Personally I think the default folder for evince should be defined - as such you should file this on bugzilla as a bug/wish-list request.

How...

The following is one way way to force evince to default to the Documents folder rather than the previous recently used.

In summary, the source is changed to obtain the default Document folder and set this as the default folder for the Save-As dialog.

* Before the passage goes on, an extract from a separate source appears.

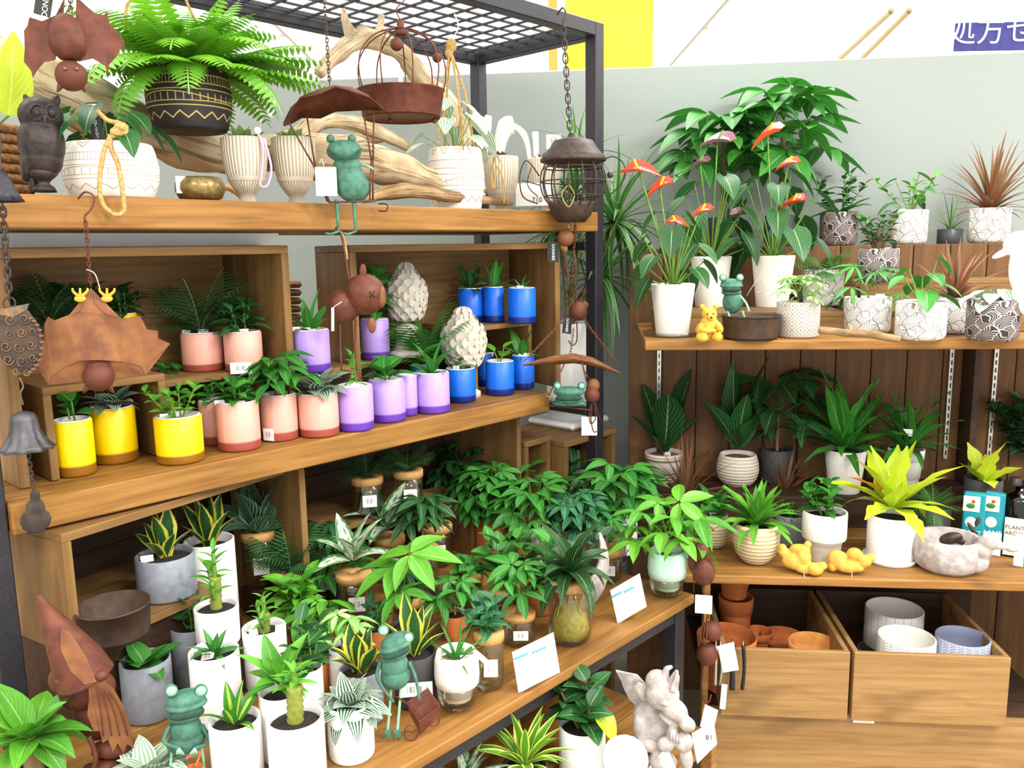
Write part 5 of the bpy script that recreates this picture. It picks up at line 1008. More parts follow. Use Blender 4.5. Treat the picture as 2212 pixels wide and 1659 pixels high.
ob('tray', mesh(vs, [(0, 1, 5, 4), (1, 2, 6, 5), (2, 3, 7, 6), (3, 0, 4, 7), (4, 5, 6, 7), (8, 12, 13, 9), (9, 13, 14, 10), (10, 14, 15, 11), (11, 15, 12, 8), (12, 15, 14, 13), (0, 8, 9, 1), (1, 9, 10, 2), (2, 10, 11, 3), (3, 11, 8, 0)], 'rust', None, False), f.t)
for x, d in ((888, -14), (935, 6)): f.ring('wheel', x, 1575 if x < 900 else 1556, 15, 1.6, 'rust', d, 1.1); f.tube('spoke', [(x - 13, 1572 if x < 900 else 1555, d), (x + 13, 1572 if x < 900 else 1555, d)], 1, 'rust', k=0)
f.tube('axle', [(888, 1575, -14), (935, 1556, 6)], 1.5, 'rust', k=0); f.tube('push_bar', [(878, 1520, 0), (862, 1505, -6), (856, 1500, -10)], 2, 'rust')
# small frog over the rusty pan, right unit
p, r, h = spot(1621, 736, 684, 128, ZR); t = thing('metal_dish', p, 'round rusty metal dish with the little green frog on its rim', 'dish')
ob('dish', lathe([(.0001, .012), (r * .9, .012), (r * .86, 0), (r * .9, .008), (r * .96, h - .004), (r * 1.02, h), (r * .97, h), (r * .88, .018), (.0001, .018)], 'rust dark', 36), t)
for i, x in enumerate((-.012, .01)): ob('pebble', lathe([(.0001, -.004), (.007, 0), (.0001, .004)], 'white card', 10), t, V((0, 0, .03)) - V((p.x, p.y, 0)).normalized() * r * .6 + camright(p) * x)
f = Fig('frog_figure', 1585, 690, 1.235, 'small slim green frog angler leaning over the rusty dish', 'figurine')
frog(f, 1580, 622, .68); f.blob('body', [(1583, 652, 6, (22, 16, 26))], 'verdigris', 1.2)
for x in (1572, 1604): f.tube('leg', [(x, 672, 0), (x + 4, 686, -6), (x + 3, 700, -10)], 2.2, 'verdigris pale')
f.tube('arm', [(1600, 640, 0), (1612, 655, -8), (1618, 672, -12)], 2.4, 'verdigris pale'); f.tube('fishing_wire', [(1612, 640, -8), (1640, 600, -6), (1650, 625, -6), (1632, 632, -6)], .8, 'steel')
# bear
f = Fig('bear_figurine', 1532, 738, ZR, 'yellow-gold sitting bear figurine next to the rusty dish', 'figurine')
f.blob('body', [(1532, 712, 6, (24, 20, 24)), (1532, 680, 4, (17, 16, 17)), (1532, 700, 0, (20, 18, 18)), (1517, 663, 4, 6), (1546, 663, 4, 6), (1536, 686, -14, (8, 8, 6)), (1517, 727, -16, (14, 16, 11)), (1549, 727, -14, (12, 16, 11)), (1512, 708, -6, (8, 14, 14), .5), (1553, 706, -6, (8, 14, 14), -.5), (1530, 712, -20, (18, 7, 6))], 'gold resin', 1.3)
for x in (1528, 1541): f.ball('eye', x, 677, 1.7, 'black tag', -13)
f.ball('nose', 1537, 684, 2.4, 'black tag', -22)
# ginger roots
for k_, (cx, cy, els, lab) in enumerate(((1732, 1238, [(1700, 1200, 8, (22, 14, 13), .5), (1715, 1212, 0, (26, 18, 18)), (1735, 1205, 0, (17, 16, 22)), (1728, 1188, 4, (22, 12, 12)), (1760, 1226, -8, (18, 15, 14)), (1775, 1220, -6, (12, 9, 9)), (1740, 1226, -4, (24, 14, 12)), (1690, 1185, 6, 9), (1745, 1178, 6, 8)], 'left of two yellow ginger-root shaped figures at the lower shelf edge'),
        (1835, 1238, [(1810, 1208, 0, (22, 17, 20)), (1830, 1220, -6, (28, 16, 15)), (1846, 1196, 0, (16, 14, 13)), (1866, 1212, 0, (16, 13, 14)), (1882, 1205, 2, (10, 9, 9)), (1798, 1222, -4, (11, 12, 12)), (1850, 1225, -4, (16, 11, 9))], 'right of two yellow ginger-root shaped figures at the lower shelf edge'))):
    f = Fig('ginger_root', cx, cy, ZL, lab, 'figurine'); f.blob('root', els, 'ginger', 1.8)
    f.tube('tag_string', [(cx + 5, cy - 8, -14), (cx + 6, cy + 2, -20)], .7, 'white card', k=0)
# duck bowl, blue packets, bottle
f = Fig('duck_bowl', 2050, 1248, ZL, 'pale grey duck-shaped stone bowl at the lower shelf edge', 'bowl')
f.lathe('bowl', 2042, 1248, [(.1, 0), (52, 0), (66, 12), (74, 36), (72, 62), (64, 76), (58, 74), (62, 50), (50, 22), (.1, 18)], 'stone white', 36, d=62)
f.blob('neck', [(2108, 1225, 40, (26, 22, 26)), (2122, 1200, 36, (20, 18, 24)), (2138, 1182, 34, (24, 17, 16)), (2168, 1190, 30, (24, 10, 7), -.15), (2190, 1197, 28, (14, 7, 5), -.15)], 'stone white', 2)
f = Fig('bird_figure', 2080, 1215, ZL, 'small dark wooden bird perched on the rim of the duck bowl', 'figurine')
f.blob('body', [(2055, 1165, 10, (26, 14, 13), -.4), (2078, 1172, 10, (14, 10, 9)), (2102, 1150, 12, (5, 5, 22), -.6), (2112, 1130, 12, (5, 5, 12), .3)], 'iron', 1.6)
for x in (2078, 2092): f.tube('leg', [(x, 1176, 4), (x + 8, 1195, -4), (x + 12, 1212, -12)], [3, 2.4, 3], 'iron'); f.ball('foot', x + 12, 1214, (10, 7, 4), 'iron', -14)
f.card('price_tag', 2088, 1235, 40, 26, 'white card', -20)
mat('packet teal', '#1c8f9c', '#177f8d', rough=.3, sc=40)
for x0, x1, d, lab in ((2076, 2118, 0, 'left teal-blue packet with plant lettering behind the duck bowl'), (2121, 2160, 6, 'right teal-blue packet with plant lettering behind the duck bowl')):
    f = Fig('plant_food_packet', (x0 + x1) / 2, 1196, ZL, lab, 'packet'); w2 = (x1 - x0) / 2; pb = boxme(-w2 * f.k, w2 * f.k, 0, 20 * f.k, 0, 134 * f.k, 'packet teal', .004); o = ob('packet', pb, f.t); o.rotation_euler.z = atan2(f.r.y, f.r.x)
    f.card('picture', (x0 + x1) / 2 + 2, 1088, w2 * 1.5, 34, 'cream', -1); f.blob('leaf_print', [((x0 + x1) / 2, 1092, -2, (9, 1.4, 6))], 'leaf mid', .8); f.blob('leaf_print', [((x0 + x1) / 2 + 6, 1083, -2, (4, 1.4, 4))], 'leaf red', .8)
    f.text('PLANT', (x0 + x1) / 2, 1150, 13, 'white card', -1); f.ball('round_print', (x0 + x1) / 2, 1128, (11, 1, 12), 'cream', 0)
f = Fig('amber_bottle', 2192, 1205, ZL, 'brown glass bottle with a cream plants label at the right frame edge', 'bottle')
f.lathe('bottle', 2192, 1205, [(.1, 0), (30, 0), (32, 4), (32, 118), (26, 134), (11, 142), (10, 152), (.1, 152)], 'amber glass', 28, d=32); f.lathe('cap', 2192, 1053, [(12, -2), (12, 14), (.1, 14)], 'black tag', 20, d=32)
f.card('label', 2195, 1160, 46, 84, 'cream', -2); f.text('PLANTS\nAROMA', 2195, 1146, 12, 'ink', -3.5, sp=1.1)
f = Fig('price_card', 2195, 1228, ZL, 'narrow white price card on the lower shelf in front of the brown bottle', 'price card'); f.card('card', 2202, 1188, 18, 72, 'white card')
f = Fig('price_card', 2130, 1208, ZL, 'white price card leaning behind the duck bowl before the teal packets', 'price card'); f.card('card', 2118, 1180, 76, 52, 'written card', 30)
f = Fig('swan_figure', 2190, 690, 1.244, 'large white swan-like figure cut off by the right frame edge', 'figurine')
f.blob('body', [(2235, 640, 60, (44, 30, 50)), (2208, 575, 50, (26, 22, 62)), (2205, 528, 48, (34, 24, 30)), (2170, 545, 46, (28, 10, 8), -.5), (2255, 660, 60, (50, 34, 34))], 'white glaze', 2.2)
# ================================================================ GNOME
f = Fig('gnome_figure', 215, 1690, .502, 'rust-red metal gnome with a pointed hat and leaf beard at the lower left', 'figurine')
f.tube('hat', [(84, 1290, 10), (108, 1335, 6), (140, 1385, 0), (168, 1430, -4), (185, 1462, -6)], [3, 20, 38, 52, 58], 'rust', seg=18)
f.blob('body', [(190, 1500, 20, (56, 30, 44)), (215, 1560, 20, (52, 30, 50)), (150, 1470, 14, (40, 24, 40))], 'rust', 3)
f.plate('hat_leaf', [(130, 1345, -26), (150, 1350, -34), (185, 1400, -46), (205, 1445, -60), (180, 1450, -62), (150, 1425, -52), (130, 1385, -38)], 4, 'rust orange')
B_ = [(188, 1448, -44), (214, 1440, -48), (240, 1462, -50), (262, 1500, -52), (278, 1545, -54), (285, 1590, -52), (270, 1580, -52), (262, 1600, -52), (250, 1578, -52), (240, 1598, -52), (230, 1570, -52), (218, 1578, -52), (212, 1552, -52), (200, 1552, -52), (198, 1525, -50), (186, 1520, -50), (190, 1490, -46)]
f.plate('beard', B_, 5, 'rust orange'); f.ball('nose', 215, 1438, (15, 13, 12), 'rust', -48); f.ball('eye', 128, 1458, 8, 'rust', -30)
for i in range(4): f.tube('beard_ridge', [(206 + i * 9, 1460 + i * 3, -54), (214 + i * 14, 1510, -58), (220 + i * 17, 1560, -58)], 1.4, 'rust', 4)
for x, y in ((248, 1602), (225, 1650)): f.blob('boot', [(x, y, -20, (38, 28, 24)), (x - 30, y + 12, -10, (20, 20, 18))], 'rust', 2.4)
f.tube('cane', [(190, 1570, -40), (205, 1620, -44), (180, 1665, -40)], [5, 5, 4], 'rust')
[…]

enter image description here

install the basic development tools

sudo apt-get install devscripts build-essential fakeroot 

get the source

cd ~/Downloads
mkdir build
cd build
apt-get source evince
cd evince*

make the change

Open ev-window.c

gedit shell/ev-window.c

Copy and paste the following into the file at the position shown in the image

const gchar *folder;
folder = g_get_user_special_dir (G_USER_DIRECTORY_DOCUMENTS);
gtk_file_chooser_set_current_folder (GTK_FILE_CHOOSER (fc),
                             folder ? folder : g_get_home_dir ());

enter image description here

Save and close gedit

give it a unique package name

OK, we need to give the package a unique name to prevent repository updates from overwriting your changed package

gedit debian/changelog

now append +yourname to the top line version and save

i.e. evince (3.2.1-0ubuntu2+fossfreedom)

build the package

sudo apt-get build-dep evince
debuild -us -uc

N.B. this will download 161Mb of dependencies

Go for a coffee... and probably lunch!

cd ..
sudo dpkg -i evince_3.2*.deb

As an aside - to keep this new version of evince from being upgraded in the future, use synaptic to pin this version of evince.